Crude oil climbed for a second day in New York on reports that Saudi Arabia, holder of the world’s largest oil reserves, reduced output this month.
Futures rose 0.9 percent after John Sfakianakis, chief economist at Riyadh-based Banque Saudi Fransi, said the desert kingdom cut production by 300,000 barrels a day. Barclays Plc said Saudi Arabia may be reducing production of its lighter oil blends introduced in response to the slump in Libyan output.
“The news that the Saudis are cutting output should be scaring the daylights out of people,” said Bill O’Grady, chief market strategist at Confluence Investment Management in St. Louis. “It looks like they couldn’t find buyers for their light blends.”
Crude oil for May delivery increased $1 to settle at $108.11 a barrel on the New York Mercantile Exchange. Prices are up 26 percent from a year ago.
Brent oil for May settlement slipped 52 cents, or 0.4 percent, to end the session at $122.36 a barrel on the London- based ICE Futures Europe exchange. The more actively traded June contract declined 33 cents, or 0.3 percent, to $122.

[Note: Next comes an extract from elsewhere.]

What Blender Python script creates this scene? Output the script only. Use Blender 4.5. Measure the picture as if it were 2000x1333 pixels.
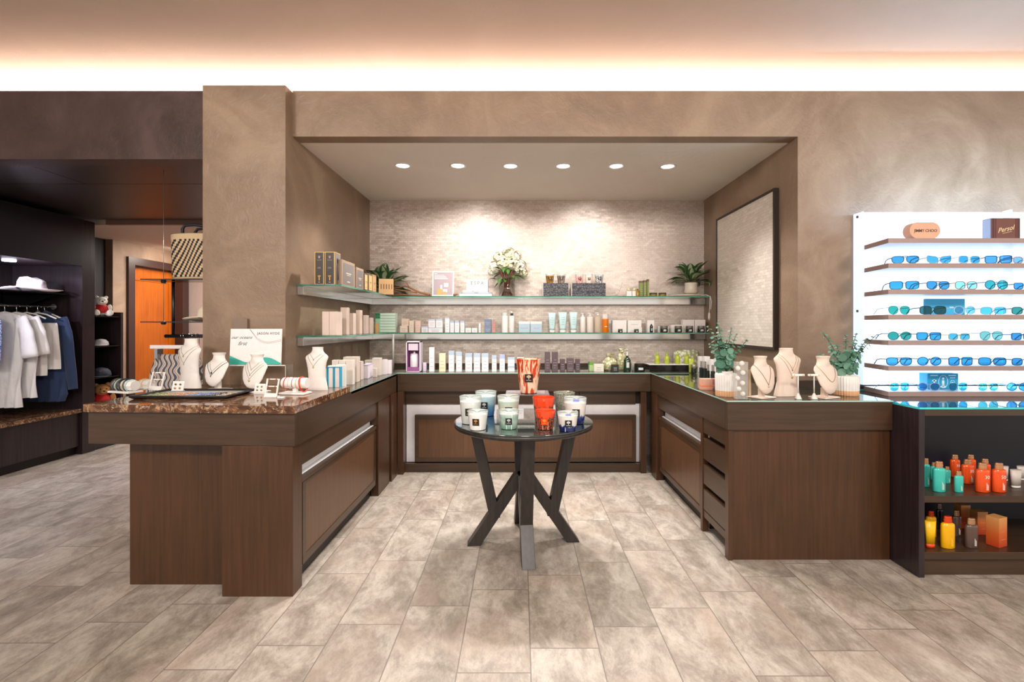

Saudi Arabia, the biggest oil producer in the Organization of Petroleum Exporting Countries, pumped 9 million barrels of crude a day in March, the highest level since October 2008, according to data compiled by Bloomberg News.
Libyan Oil Shortfall
Falling Libyan crude production bolstered prices for comparable low-density, low-sulfur grades. Saudi Arabia developed two blends to offset the Libyan shortfall.
Nigeria’s Bonny Light crude, a grade with similar properties to the missing Libyan barrels, has surged 30 percent this year and touched $130.13 on April 8, the highest level since July 22, 2008. The grade slipped 8 cents to $125.60 a barrel at 3:09 p.m., according to data compiled by Bloomberg.
“If Saudi Arabia is cutting back on anything, they’ve cut back on those blends,” said Amrita Sen, a commodities analyst at Barclays in London.
Prices have advanced 18 percent this year as unrest spread from Tunisia to Egypt, Libya, Yemen, Bahrain and Syria. Libya has been effectively split in two since the early stages of the two-month conflict that has halted the country’s oil exports.
“There’s very little downside risk in the market given the geopolitical situation in the Middle East,” said David Kirsch, an analyst with PFC Energy in Washington. “There are structural problems in the region that can’t be solved in the near term.”
Libyan Air Campaign
The North Atlantic Treaty Organization’s chief said the alliance needs more attack jets to target Libyan ground forces, putting pressure on the U.S. military to step back into the air campaign against Muammar Qaddafi’s troops.
“We need a few more precision-fighter ground-attack aircraft for air-to-ground missions,” NATO Secretary General Anders Fogh Rasmussen said today at a meeting of the group’s 28 foreign ministers and leaders from other allied nations in Berlin. The call for more alliance warplanes comes 10 days after the U.S. largely withdrew its ground attack planes from Libya.
Elections in Nigeria this month may lead to decreased output from Africa’s top crude-producing country. Attacks by armed groups in the Niger delta region, home to Nigeria’s oil and gas industry, cut more than 28 percent of the country’s oil output between 2006 and 2009, according to data compiled by Bloomberg News.
“The geopolitical situation is getting worse,” said Ray Carbone, president of Paramount Options Inc., a broker on the New York Mercantile Exchange. “The Saudis cut production, there’s problems in Nigeria and sweet crude is diminishing.”
U.S. Economic Data
Oil also increased after the dollar dropped as U.S. initial jobless claims rose and producer prices advanced at a slower pace, signaling the Federal Reserve will keep borrowing costs low. A falling U.S. currency increases the appeal of raw materials priced in dollars. The greenback dropped as much as 0.5 percent to $1.4515 per euro.
“Oil rose as soon as the dollar dropped,” said Carl Larry, president of Oil Outlooks & Opinions LLC in Houston. “Today’s economic data makes it less likely that the Fed will raise rates, which is weakening the dollar.”
Oil volume in electronic trading on the Nymex was 701,989 contracts as of 3:13 p.m. in New York. Volume totaled 1.03 million contracts yesterday, 29 percent above the average of the past three months. Open interest was 1.59 million contracts the most since March 14.